For years, the retail industry has organized its stores around product categories. Groceries on one side, Hispanic products on another, international items in a corner, private label products in a separate section, and produce, meat, and deli, all operating almost like independent businesses within the supermarket. But now, stores are facing a new reality, with consumers choosing the products they put in their shopping carts in a very different way.
Customers no longer shop by category, and this is one of the biggest mistakes I keep seeing in many independent supermarkets. We continue to organize our stores for a consumer who has already changed.
You don’t need a major study to understand this. Just spend a few minutes watching shopping carts at the checkout. Today, in a single shopping trip, tortillas sit alongside artisanal bread, Greek yogurt alongside Central American cream, ready-to-eat products, fresh fruit, snacks, private-label items, and international brands.
The New Reality
Customers no longer shop in “separate worlds”; they shop based on their weekly plans, their family, their budget, and their time. With that mindset, they fill their shopping carts.
Although many still talk about the multicultural consumer as if it were an additional segment, the reality is different. It has already become part of general consumption in American supermarkets.
Today’s shoppers blend habits, cultures, formats, and consumption occasions with absolute ease, and we see it every day: non-Hispanic shoppers buying traditionally Latino products. Multicultural families are blending products from different countries into the same shopping basket.
We have new generations growing up without those shopping barriers that retailers tried to segment for years.
The fact is that customers have already integrated their shopping. The question is whether the store has done the same, because this raises a problem that’s rarely stated clearly: many supermarkets are still managing categories as if it were 2015.
Related Article: Multicultural Retail as the New Business Foundation
The Art of Managing Spaces
Many retailers believe they have a sales problem when, in reality, they have a space allocation problem, and this isn’t a matter of store size. It’s a matter of understanding our customers’ needs.
The way people are filling their shopping carts these days is giving us very clear signals about where repeat business and relevance lie today. The fresh produce sections remain one of the biggest drivers of traffic.
Convenience and Assortment Set the Tone
Convenience also matters more than ever. Ready-to-eat solutions, family-size formats, easy-to-prepare products, and clear value propositions are beginning to shape many purchasing decisions.
Meanwhile, private label is no longer just a margin-boosting tool. It is increasingly becoming a tool for building loyalty and perceived value.
But perhaps the biggest change is taking place in the multicultural product assortment. It’s no longer about creating a “Hispanic section”, that model is starting to fall short. Today, we’re talking about true integration, understanding which categories should coexist within the customer’s natural shopping experience.

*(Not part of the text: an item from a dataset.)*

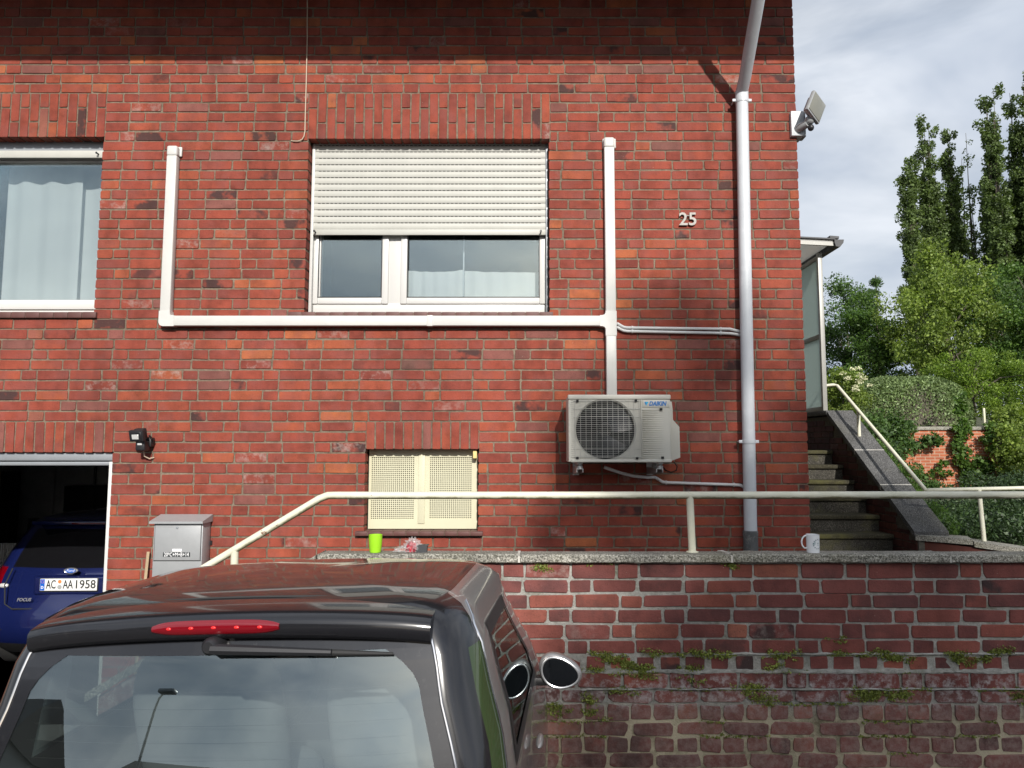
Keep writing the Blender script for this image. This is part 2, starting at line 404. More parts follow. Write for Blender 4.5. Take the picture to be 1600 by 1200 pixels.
M['lf_dark'] = leaf_mat('dark_leaf', (0.032, 0.070, 0.018), (0.085, 0.150, 0.040))
M['lf_mid'] = leaf_mat('mid_leaf', (0.040, 0.090, 0.018), (0.105, 0.185, 0.035))
M['lf_bright'] = leaf_mat('bright_leaf', (0.085, 0.155, 0.018), (0.195, 0.285, 0.040))
M['lf_olive'] = leaf_mat('olive_needles', (0.080, 0.130, 0.045), (0.205, 0.275, 0.110), 0.2)
M['lf_cotone'] = leaf_mat('cotoneaster_leaf', (0.014, 0.032, 0.010), (0.045, 0.080, 0.025), 0.15)
M['lf_moss'] = leaf_mat('moss', (0.110, 0.135, 0.025), (0.25, 0.29, 0.065), 0.2)
M['lf_flower'] = pm('elder_blossom', (0.62, 0.62, 0.40), 0.8)

# ------------------------------------------------------------------ mesh helpers
ORG = {}                                     # world origin of unrotated parents
def org(o):
    return ORG.get(o.name, Vector((0, 0, 0))) if o is not None else Vector((0, 0, 0))
def setp(o, label=None, cat=None, group=None, kind=None):
    if label: o['label'] = label
    if cat: o['category'] = cat
    if group: o['group'] = group
    if kind: o['kind'] = kind
    return o
def thing(name, loc, label, cat, group=None, rot=None):
    o = bpy.data.objects.new(name, None); C.objects.link(o)
    o.empty_display_size = 0.1; o.location = loc
    if rot: o.rotation_euler = rot
    else: ORG[o.name] = Vector(loc)
    return setp(o, label, cat, group)

class MB:
    def __init__(s): s.v, s.f, s.mi = [], [], []
    def add(s, vs, fs, mi=0):
        b = len(s.v); s.v += [Vector(x) for x in vs]
        for f in fs: s.f.append(tuple(b + i for i in f)); s.mi.append(mi)
        return s
    def box(s, a, b, mi=0):
        x0, y0, z0 = a; x1, y1, z1 = b
        vs = [(x0, y0, z0), (x1, y0, z0), (x1, y1, z0), (x0, y1, z0), (x0, y0, z1), (x1, y0, z1), (x1, y1, z1), (x0, y1, z1)]
        return s.add(vs, [(0, 3, 2, 1), (4, 5, 6, 7), (0, 1, 5, 4), (1, 2, 6, 5), (2, 3, 7, 6), (3, 0, 4, 7)], mi)
    def bbox(s, a, b, r=0.004, seg=2, mi=0, M4=None):
        bm = bmesh.new(); bmesh.ops.create_cube(bm, size=1.0)
        sx, sy, sz = (b[i] - a[i] for i in range(3)); c = [(a[i] + b[i]) / 2 for i in range(3)]
        for v in bm.verts: v.co = Vector((v.co.x * sx, v.co.y * sy, v.co.z * sz))
        bmesh.ops.bevel(bm, geom=list(bm.edges), offset=min(r, sx * .49, sy * .49, sz * .49), segments=seg, affect='EDGES', profile=0.5)
        bm.verts.index_update()
        vs = [v.co + Vector(c) for v in bm.verts]
        if M4 is not None: vs = [M4 @ v for v in vs]
        s.add(vs, [[v.index for v in f.verts] for f in bm.faces], mi); bm.free(); return s
    def tube(s, path, r, n=12, caps=True, mi=0, flat=None):
        path = [Vector(p) for p in path]; rs = r if isinstance(r, (list, tuple)) else [r] * len(path)
        base = len(s.v); prev = None
        for i, p in enumerate(path):
            d = (path[min(i + 1, len(path) - 1)] - path[max(i - 1, 0)]).normalized()
            if prev is None:
                up = Vector((0, 0, 1)) if abs(d.z) < 0.9 else Vector((0, 1, 0))
                prev = d.cross(up).normalized()
            a = (prev - d * prev.dot(d)).normalized(); prev = a; bb = d.cross(a)
            for k in range(n):
                t = 2 * math.pi * k / n
                s.v.append(p + (a * math.cos(t) + bb * math.sin(t)) * rs[i])
        for i in range(len(path) - 1):
            for k in range(n):
                s.f.append((base + i * n + k, base + i * n + (k + 1) % n, base + (i + 1) * n + (k + 1) % n, base + (i + 1) * n + k)); s.mi.append(mi)
        if caps:
            s.f.append(tuple(base + k for k in range(n))[::-1]); s.mi.append(mi)
            s.f.append(tuple(base + (len(path) - 1) * n + k for k in range(n))); s.mi.append(mi)
        return s
    def lathe(s, prof, c, n=24, mi=0, axis='Z', cap0=True, cap1=True):
        base = len(s.v); c = Vector(c)
        for (r, h) in prof:
            for k in range(n):
                t = 2 * math.pi * k / n
                if axis == 'Z': q = Vector((r * math.cos(t), r * math.sin(t), h))
                elif axis == 'Y': q = Vector((r * math.cos(t), h, r * math.sin(t)))
                else: q = Vector((h, r * math.cos(t), r * math.sin(t)))
                s.v.append(c + q)
        for i in range(len(prof) - 1):
            for k in range(n):
                s.f.append((base + i * n + k, base + i * n + (k + 1) % n, base + (i + 1) * n + (k + 1) % n, base + (i + 1) * n + k)); s.mi.append(mi)
        if cap0: s.f.append(tuple(base + k for k in range(n))[::-1]); s.mi.append(mi)
        if cap1: s.f.append(tuple(base + (len(prof) - 1) * n + k for k in range(n))); s.mi.append(mi)
        return s
    def prism(s, poly, a, b, mi=0):
        """poly: list of points (Vectors); extruded from offset a to offset b (Vectors)"""
        n = len(poly); vs = [Vector(p) + Vector(a) for p in poly] + [Vector(p) + Vector(b) for p in poly]
        fs = [tuple(range(n))[::-1], tuple(range(n, 2 * n))] + [(i, (i + 1) % n, n + (i + 1) % n, n + i) for i in range(n)]
        return s.add(vs, fs, mi)
    def ellipsoid(s, c, r, nu=16, nv=10, e=1.0, mi=0, M4=None):
        """superellipsoid, e<1 boxier"""
        def sp(x, k): return math.copysign(abs(x) ** k, x)
        base = len(s.v); c = Vector(c)
        for j in range(nv + 1):
            ph = -math.pi / 2 + math.pi * j / nv
            for i in range(nu):
                th = 2 * math.pi * i / nu
                q = Vector((r[0] * sp(math.cos(ph), e) * sp(math.cos(th), e), r[1] * sp(math.cos(ph), e) * sp(math.sin(th), e), r[2] * sp(math.sin(ph), e)))
                if M4 is not None: q = M4 @ q
                s.v.append(c + q)
        for j in range(nv):
            for i in range(nu):
                s.f.append((base + j * nu + i, base + j * nu + (i + 1) % nu, base + (j + 1) * nu + (i + 1) % nu, base + (j + 1) * nu + i)); s.mi.append(mi)
        return s
    def mesh(s, name, mats, off=Vector((0, 0, 0)), smooth=True, ang=38):
        me = bpy.data.meshes.new(name)
        me.from_pydata([v - off for v in s.v], [], s.f)
        for m in (mats if isinstance(mats, (list, tuple)) else [mats]):
            me.materials.append(M[m] if isinstance(m, str) else m)
        if any(s.mi): me.polygons.foreach_set('material_index', s.mi)
        me.validate()
        if smooth:
            me.polygons.foreach_set('use_smooth', [True] * len(me.polygons)); me.set_sharp_from_angle(angle=R(ang))
        me.update(); return me
    def build(s, name, mats, parent=None, smooth=True, ang=38, label=None, cat=None, group=None, kind=None, base=None):
        off = org(parent)
        loc = Vector((0, 0, 0))
        if base is not None: loc = Vector(base) - off; off = Vector(base)
        me = s.mesh(name, mats, off, smooth, ang)
        o = bpy.data.objects.new(name, me); C.objects.link(o); o.location = loc
        if parent is not None: o.parent = parent
        if parent is None or parent.name in ORG: ORG[o.name] = off
        return setp(o, label, cat, group, kind)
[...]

Therefore, the mistake isn’t failing to have a multicultural product assortment. The mistake is continuing to view it as something separate from the rest of the store. Here, independent retailers still have a huge advantage. They can adapt more quickly, better understand their community, adjust their product assortments without the bureaucracy of large corporations, and respond more quickly.
But that advantage only exists if an uncomfortable decision is made: to question how the store is organized, because consumers have already decided. They’ve changed the way they shop, while competitors are already adjusting their formats. What people are now choosing to put in their shopping carts is already telling us where the business is headed.
The only question that remains is: As retailers, are we willing to listen to them?